Magelang (ANTARA News) - Abu vulkanik dari Gunung Merapi merusak kebun salak milik petani di kawasan barat puncak gunung berapi di perbatasan antara Jawa Tengah dan Daerah Istimewa Yogyakarta.

"Kebun itu sebenarnya harus segera dibersihkan dari abu terutama yang mengguyur kawasan itu sejak terjadi letusan Selasa (26/10) petang," kata seorang petani salak jenis "Nglumut" di Desa Mranggen, Kecamatan Srumbung, Kabupaten Magelang, Jateng, Rusmin (47), di Magelang.

Hingga saat ini, menurut dia, pembersihan kebun salak dari abu belum bisa dilakukan karena situasi belum memungkinkan terkait dengan fase erupsi Merapi 2010.

Ia mengakui memiliki kebun salak seluas tiga ribu meter persegi di kawasan itu.

Peristiwa serupa juga menimpa kebunnya saat fase letusan Merapi beberapa tahun lalu.

Ia menjelaskan, abu vulkanik mengakibatkan kerusakan bunga, buah, dan ranting tanaman salak.

"Karena banyak ranting yang patah, sinar matahari tidak bisa masuk ke kebun, pertumbuhan tanaman menjadi buruk," katanya.

Ia mengaku rugi hingga ratusan juta rupiah akibat abu vulkanik Merapi menimpa kebun salaknya.

Petani salak Desa Kaliurang, Kecamatan Srumbung, Kabupaten Magelang, Jumilah (39), mengatakan, dia butuh waktu hingga setahun untuk memulihkan kebun salaknya yang terkena abu vulkanik.

Kebun salaknya yang rusak itu, katanya, kini sedang berbunga.

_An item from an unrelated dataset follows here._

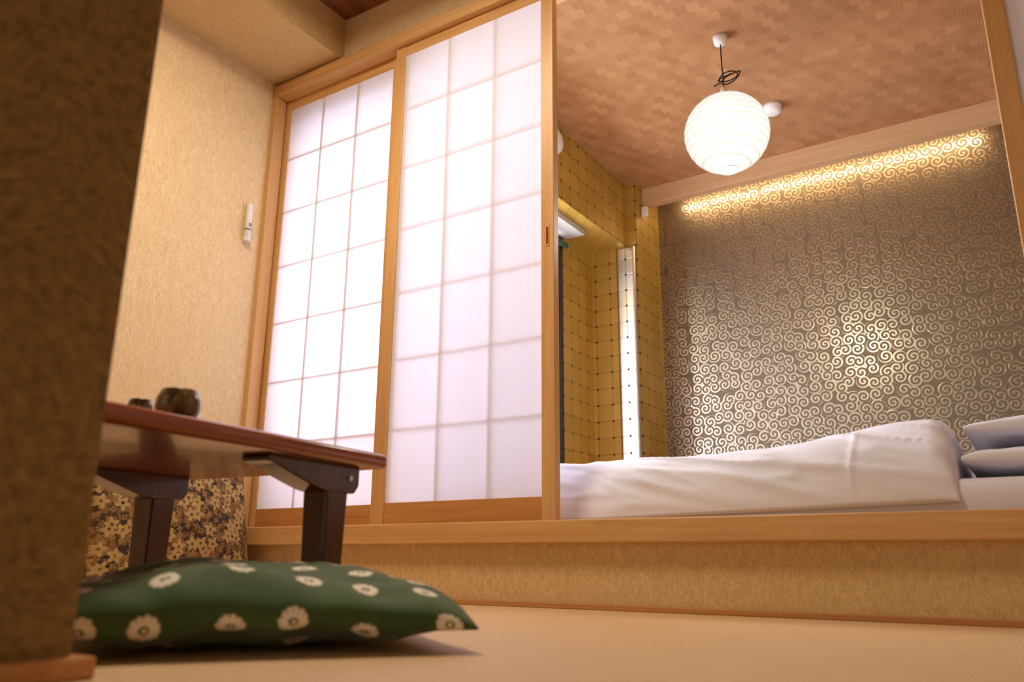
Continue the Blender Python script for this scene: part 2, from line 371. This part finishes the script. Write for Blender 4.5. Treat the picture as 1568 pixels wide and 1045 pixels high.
# ------------------------------------------------------------ bed
def pillow(name,sx,sy,h,mat,seed=0,pinch=.06,nn=44,expo=.42,hb=None,wr=.006,corner=.0,expob=None,edge_wave=0):
    bm=bmesh.new(); uvl=bm.loops.layers.uv.new('UVMap'); hb=hb if hb is not None else h
    expob=expob or expo
    N=2000
    def mkarc(hh,ex):
        arc=[0]
        for i in range(1,N+1):
            # denser sampling near the rim, where the profile is steep
            u0=math.sin((i-1)/N*math.pi/2); u1=math.sin(i/N*math.pi/2)
            arc.append(arc[-1]+math.hypot((u1-u0)*sx/2,hh*(max(0,1-u0*u0)**ex-(max(0,1-u1*u1))**ex)))
        return arc
    AT=mkarc(h*.88,expo); AB=mkarc(hb*.88,expob)
    def A(tab,u):
        k=math.asin(min(1,abs(u)))/(math.pi/2)
        return math.copysign(tab[min(N,int(round(k*N)))],u)
    k_=1.0*sy/sx
    grids={}
    for side in (1,-1):
        g=[]
        for j in range(nn+1):
            row=[]
            for i in range(nn+1):
                u=math.sin((2*i/nn-1)*math.pi/2); v=math.sin((2*j/nn-1)*math.pi/2)
                x=u*sx/2*(1-pinch*(1-v*v)*abs(u)**3) ; y=v*sy/2*(1-pinch*(1-u*u)*abs(v)**3)
                e=max(0,(1-u*u)*(1-v*v)); k=e**(expo if side>0 else expob)
                hh=(h if side>0 else hb)*k
                nz=noise.noise(Vector((x*7+seed,y*7,side*3)))*wr*2+noise.noise(Vector((x*22+seed,y*22,side)))*wr
                cr=corner*(abs(u*v))**4
                ew=edge_wave*noise.noise(Vector((x*9,y*9,seed+7)))*max(abs(u),abs(v))**4
                z=side*hh+nz*min(1,k*1.6)+cr+ew
                edge=(i in(0,nn) or j in(0,nn))
                if edge and side==-1: row.append((grids[1][j][i][0],u,v)); continue
                row.append((bm.verts.new((x,y,z)),u,v))
            g.append(row)
        grids[side]=g
        for j in range(nn):
            for i in range(nn):
                q=[g[j][i],g[j][i+1],g[j+1][i+1],g[j+1][i]]
                if side<0: q=q[::-1]
                try: f=bm.faces.new([a[0] for a in q])
                except ValueError: continue
                for l,(vv,u,v) in zip(f.loops,q):
                    # u: plain width; v: arc length, continuing round the near edge
                    l[uvl].uv=(u*sx/2+.5,(A(AT,v)*k_ if side>0 else -(AT[N]+AB[N])*k_-A(AB,v)*k_)+.5)
    return mkobj(name,bm,[mat],True)

bm=bmesh.new(); addbox(bm,-1.70,.62,2.125,3.55,.2,.315); mat_o=mkobj('mattress',bm,[cotton],True,.04,4)

def zr(x):
    pts=[(-1.9,.418),(-1.1,.420),(-.8,.425),(-.6,.438),(-.45,.458),(-.3,.478),(-.18,.489),(.2,.489)]
    for (a,b),(c,d) in zip(pts,pts[1:]):
        if a<=x<=c:
            k=(x-a)/(c-a); return b+(d-b)*k
    return pts[-1][1]
bm=bmesh.new(); NX,NP=200,80; X0,X1=-1.74,-.160; g=[]
for i in range(NX+1):
    x=X0+(X1-X0)*(1-(1-i/NX)**1.25); row=[]
    e=(X1-x)/.06; endf=1 if e>=1 else max(0,1-(1-e)**2.4)**.42
    e2=(x-X0)/.12; endl=1 if e2>=1 else math.sqrt(max(0,1-(1-e2)**2))
    ef=min(endf,endl)
    zb_=.236+max(0,(x+1.1))*.024
    rw=.20+.10*max(0,min(1,(x+.9)/.6))
    for j in range(NP+1):
        s=j/NP
        if s<.45:
            a=s/.45*math.pi/2; c,sn=math.cos(a),math.sin(a)
            y=2.112+rw*(1-abs(c)**.9); zz=zb_+(zr(x)-zb_)*(abs(sn)**.9)
        else:
            k=(s-.45)/.55; y=2.112+rw+k*1.1; zz=zr(x)-k*.04-.04*max(0,(k-.8)/.2)**2
            if x>-.7: zz-=.05*k*min(1,(x+.7)/.3)
        base=.318 if y>2.16 else zb_
        zz=base+(zz-base)*ef if zz>base else zz
        w=.006*noise.noise(Vector((x*2.2,y*3,2)))+.005*noise.noise(Vector((x*7+y*9,y*4+zz*3,5)))
        q=(x*.5+zz*2.2+y*.8); pdir=(x*1.2-zz*.6)
        rd=1-abs(noise.noise(Vector((q*6,pdir*1.8,1.7))))*2
        fold=.012*max(0,rd-.55)/.45
        rd2=1-abs(noise.noise(Vector((q*11+3,pdir*3.0,6.7))))*2
        fold+=.006*max(0,rd2-.5)/.5
        amp=min(1,s*7)*ef
        y2=y-(fold+w)*amp if s<.55 else y
        z2=zz+(w+.3*fold)*amp
        if abs(x+.39)<.008 and s<.5: y2-=.004*amp
        row.append(bm.verts.new((x,max(y2,2.105),z2)))
    g.append(row)
for i in range(NX):
    for j in range(NP): bm.faces.new((g[i][j],g[i+1][j],g[i+1][j+1],g[i][j+1]))
duv=mkobj('duvet',bm,[cotton],True)
so=duv.modifiers.new('sol','SOLIDIFY'); so.thickness=.006; so.offset=-1
group('futon_bed',[mat_o,duv])
p1=pillow('bed_pillow',.66,.46,.041,cotton,3,wr=.004,expo=.28,pinch=.02); p1.location=(.178,2.40,.361)
p2=pillow('bed_pillow',.64,.44,.040,cotton,9,wr=.005,expo=.28,pinch=.02); p2.location=(.172,2.46,.441); p2.rotation_euler=(0,.0,.02)

# ------------------------------------------------------------ table
TL,TW=1.02,.60
def table():
    parts=[]
    bm=bmesh.new(); addbox(bm,-TW/2,TW/2,-TL/2,TL/2,-.030,0); parts.append(mkobj('table_top',bm,[table_mat],True,.011,4))
    k=0
    for sx in (-1,1):
        for sy in (-1,1):
            k+=1
            cx=sx*(TW/2-.066); cy=sy*(TL/2-.103)
            bm=bmesh.new()
            z0,z1=-.318,-.075
            def ring(z,w): return [bm.verts.new((cx+a*w,cy+b*w,z)) for a,b in((-1,-1),(1,-1),(1,1),(-1,1))]
            ra,rb=ring(z0,.025),ring(z1,.030)
            for i in range(4): bm.faces.new((ra[i],ra[(i+1)%4],rb[(i+1)%4],rb[i]))
            bm.faces.new(ra[::-1]); bm.faces.new(rb)
            parts.append(mkobj('leg_%d'%k,bm,[table_dark],False,.006,3))
            bm=bmesh.new(); L0,L1=-.185,.060; top=-.028
            pr=[(L1,top),(L1,-.064),(L1-.012,-.080),(-.036,-.080)]
            for i in range(1,9):
                a=i/8; pr.append((-.036-(abs(L0)-.056)*a, -.080+ .036*(a**1.6)+.004*math.sin(a*math.pi)))
            pr+=[(L0-.002,-.040),(L0,top)]
            f1=[bm.verts.new((cx-.031,cy+sy*p,z)) for p,z in pr]; f2=[bm.verts.new((cx+.031,cy+sy*p,z)) for p,z in pr]
            bm.faces.new(f1); bm.faces.new(f2[::-1])
            for i in range(len(pr)): j=(i+1)%len(pr); bm.faces.new((f1[j],f1[i],f2[i],f2[j]))
            bmesh.ops.recalc_face_normals(bm,faces=bm.faces)
            parts.append(mkobj('bracket_%d'%k,bm,[table_dark],False,.004,2))
            bm=bmesh.new(); lathe(bm,[(.005,-.003),(.005,.003)],16)
            b=mkobj('bolt_%d'%k,bm,[white_plastic]); b.rotation_euler=(0,math.pi/2,0); b.location=(cx+sx*.032,cy+sy*.03,-.052); parts.append(b)
    return parts
ang=math.radians(5)
fx,fy=-1.072,1.21
tc=Vector((fx,fy,0))-Matrix.Rotation(ang,3,'Z')@Vector((TW/2,TL/2,0))
TZ=.322
group('low_table',table(),(tc.x,tc.y,TZ),(0,0,ang))
for o in bpy.data.objects:
    if o.name.startswith('leg_'):
        for v in o.data.vertices:
            if v.co.z<-.3: v.co.z=-TZ

def cup(name,x,y,r,h):
    bm=bmesh.new(); prof=[(r*.5,0),(r*.52,.003),(r*.84,h*.18),(r,h*.45),(r*.97,h*.72),(r*.80,h*.98),(r*.78,h),(r*.72,h*.98),(r*.86,h*.7),(r*.8,h*.3),(r*.3,h*.12)]
    lathe(bm,prof,40); o=mkobj(name,bm,[glaze],True); o.location=(x,y,TZ+.0003); return o
cup('tea_cup',-1.115,.762,.034,.052)
cup('tea_cup',-1.20,.752,.021,.044)

# ------------------------------------------------------------ cushions
gc=pillow('green_floor_cushion',.57,.55,.066,shibori,1,pinch=.06,nn=90,expo=.46,hb=.048,wr=.007,corner=-.014,expob=.34,edge_wave=.012)
gc.location=(-1.050,.880,.051); gc.rotation_euler=(0,0,math.radians(52.7))
fc=pillow('brown_floral_cushion',.58,.44,.07,floral,5,pinch=.04,nn=40,expo=.36)
fc.matrix_world=Matrix.Translation((-2.375,1.655,.222))@Matrix.Rotation(math.radians(90),4,'Z')@Matrix.Rotation(math.radians(78),4,'X')

# white cylinder on the wall, taken for a lamp, modelled unlit
bm=bmesh.new(); lathe(bm,[(.010,-.072),(.013,-.068),(.013,.068),(.010,.072)],24); a=mkobj('body',bm,[white_plastic],True)
bm=bmesh.new(); addbox(bm,.008,.0138,-.006,.006,-.025,-.01); lathe(bm,[(.0134,-.04),(.0134,-.032)],24); b=mkobj('label',bm,[grey])
bm=bmesh.new(); lathe(bm,[(.015,-.085),(.016,-.07)],20); c=mkobj('holder',bm,[white_plastic])
group('wall_cylinder',[a,b,c],(-2.475,1.905,1.286+H))

# unseen ceiling lamp, added to give the front room its warm light
CLX,CLY=-1.45,1.05
bm=bmesh.new(); lathe(bm,[(.26,-.07),(.28,-.05),(.28,0)],48,(CLX,CLY,CZ),0)
lathe(bm,[(.25,-.075),(.25,-.071)],48,(CLX,CLY,CZ),1); mkobj('added_ceiling_lamp',bm,[white_plastic,warmglass],True)

# ------------------------------------------------------------ lights
def area(name,loc,rot,size,power,col,sy=None):
    l=bpy.data.lights.new(name,'AREA'); l.size=size; l.energy=power; l.color=col
    if sy: l.shape='RECTANGLE'; l.size_y=sy
    o=link(bpy.data.objects.new(name,l)); o.location=loc; o.rotation_euler=rot; return o
area('front_room_fill',(CLX,CLY,CZ-.09),(0,0,0),.5,25,(1,.84,.62))  # added fill just under the unseen ceiling lamp
area('window_daylight',(-2.455,2.82,1.13),(0,-math.pi/2,0),1.3,25,(.80,.85,1.0),1.25)
l=bpy.data.lights.new('lantern_fill','POINT'); l.energy=9.5; l.color=(1,.93,.83); l.shadow_soft_size=.08
o=link(bpy.data.objects.new('lantern_fill',l)); o.location=(LX,LY,LZ-.27)  # point light added in open air below the globe to light the alcove
w=bpy.data.worlds.new('world'); S.world=w; w.use_nodes=True
w.node_tree.nodes['Background'].inputs[0].default_value=(1,.87,.72,1); w.node_tree.nodes['Background'].inputs[1].default_value=.56

# ------------------------------------------------------------ camera
th=math.radians(33); p=math.atan(.274); r=.0081
F=Vector((-math.sin(th)*math.cos(p),math.cos(th)*math.cos(p),math.sin(p)))
Rt=Vector((math.cos(th),math.sin(th),0)); Up=Rt.cross(F)
R2=Rt*math.cos(r)+Up*math.sin(r); U2=Up*math.cos(r)-Rt*math.sin(r)
M=Matrix((R2,U2,-F)).transposed().to_4x4(); M.translation=(0,0,H)
cd=bpy.data.cameras.new('camera'); cd.sensor_width=36; cd.lens=1240/1568*36; cd.clip_start=.01
cd.dof.use_dof=True; cd.dof.focus_distance=2.6; cd.dof.aperture_fstop=3.0
cam=link(bpy.data.objects.new('camera',cd)); cam.matrix_world=M; S.camera=cam
S.view_settings.view_transform='Standard'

Ia juga mengaku rugi hingga jutaan rupiah akibat bencana Merapi itu.

Hingga saat ini, katanya, dirinya belum bisa membersihkan kebun salak dari abu vulkanik karena masih harus mengamankan diri dari bahaya Merapi dengan tinggal di pengungsian Desa Jumoyo, Kecamatan Salam.

Ia mengatakan, panenan salak Nglumut di kawasan itu untuk pasokan ekspor ke Malaysia dan China.

Koordinator Penyuluh Tani Kecamatan Srumbung, Gunadi Joko Susilo, mengatakan, luas areal kebun salak Nglumut di daerah itu yang mencapai 1.428 hektare dikelola oleh 126 gabungan kelompok tani (gapoktan).

Sebanyak 400 hektare di antaranya, katanya, telah dibudidayakan oleh 20 gapoktan setempat sesuai dengan standar.

Selain itu, katanya, lahan seluas 41 hektare milik Gapoktan "Ngudi Cukup" Desa Kamongan telah memiliki sertifikat sebagai salak ekspor, sedangkan Gapoktan "Ngudi Mulyo" dan "Ngudi Luhur" juga telah mengekspor panenan salaknya ke sejumlah negara.

Ia mengatakan, petani setempat yang tergabung dalam Asosiasi Salak Nglumut Magelang (Asnum) Desa Kradenan juga telah mengembangan budi daya salak organik seluas 11 hektare.

"Produksinya untuk pasokan sejumlah swalayan besar di berbagai kota besar," katanya.

Hasil pendataan sementara, katanya, lahan salak yang rusak cukup parah seluas 40 hektare di Dusun Sumberejo, Desa Kaliurang.

"Yang lain juga mengalami kerusakan tetapi tidak terlalu parah," katanya.